Who is God? Who are we? Who am I? Those are the questions that God’s story continues to explore, answering them in different ways as the story changes. But when our liminal stages come, – whether huge, drop off the grid-type wilderness experiences, or small, ordinary ones like the school ending or jobs beginning or new circumstances arriving on the scene - these are the questions that get front and center treatment.  “Who am I? Who are we? Who is God?” echo all throughout the thresholds and in-betweens. 

And most especially when it feels like we’re not going anywhere, when we’ve lost a sense of purpose, and what used to be is impossible to return to, (and even if it wasn’t that great we long for it because it was familiar), and what’s ahead is undefined and intimidating, but mostly we’re sick of feeling like we’re treading water and going nowhere -
Take heart.
You’re on a threshold. You’re in between. Something is dying and something new is being born.  Something is being worked out of you to prepare you for what you’re meant to be and do.  
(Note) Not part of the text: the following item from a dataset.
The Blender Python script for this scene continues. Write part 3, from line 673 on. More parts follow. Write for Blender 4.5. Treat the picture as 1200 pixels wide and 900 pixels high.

The real struggle and challenge and promise and invitation of the wilderness is trust. Trust in the steadfast love of the God who is leading you.  Trust that you will not lose yourself forever. Trust that you are being held in the purpose of God, and that on the other side of this you will be changed.  
And even when you don’t feel trusting, and you can’t really say you know God is there, (for THIS part of the journey anyway), you’re not in charge and you can’t just step out of the wilderness when you feel like it.   So settle in for however long a haul it turns out to be with the God who is relentlessly FOR you.  
And don’t be scared to dwell for a time in the questions of the liminal state, for they are ultimately a gift: 
Who is God? 
Who are we? 
Who are you?

1 comment:

Cindy from Edgcumbe PC said...

Thank you for this! I sent the link to my just-turned-20 year old daughter as she has returned a few months ago from her Gap Year in Latin America and now is embarking on her first year in college. Nice reassurance.